Walt Michael ’68, artist-in-residence and executive director of Common Ground on the Hill, played a classic selection of traditional folk melodies in New York’s Arrow Park Sept. 30, at a private memorial for families of firefighters fallen on 9/11. Other members of Walt Michael & Company included Steve Bloom, Robert Caswell ’04, Evan Stover and Tom Wetmore.
“We played melodies that have lived for centuries and carry their own power and emotion,” says Michael. “Families said the music set up an environment for the event they found to be really peaceful and wonderful.”

Steve Bloom drums as families
rows across lake to plant
memorial tree.More than 100 spouses, parents, siblings and children from 37 families took part in the private gathering. They planted trees near a lake in memory of their loved ones, buried a memory box, and received a totem pole from a delegation of Lumi Indians from Washington.
“In many instances, mourning families have not recovered their loved ones’ remains. This is where their spirits now dwell,” says Michael. “Now these families have a place to reflect, a place where a tree is living and growing, a place with no politics nor horror attached to it.”
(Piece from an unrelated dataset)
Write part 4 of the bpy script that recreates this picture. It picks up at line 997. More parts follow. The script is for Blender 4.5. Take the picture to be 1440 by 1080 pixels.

Arrow Park is located in Sterling Forest State Park, in the Hudson Valley. The tree-planting tradition for firefighters who died on 9/11 began in 2002. Since then, trees have also been planted to honor soldiers killed in Iraq. The park, considered a bereavement center, has held programs for children who have lost loved ones, suffered abuse, and whose families were killed in Sierra Leone, Africa, during the civil war between 1991-2000.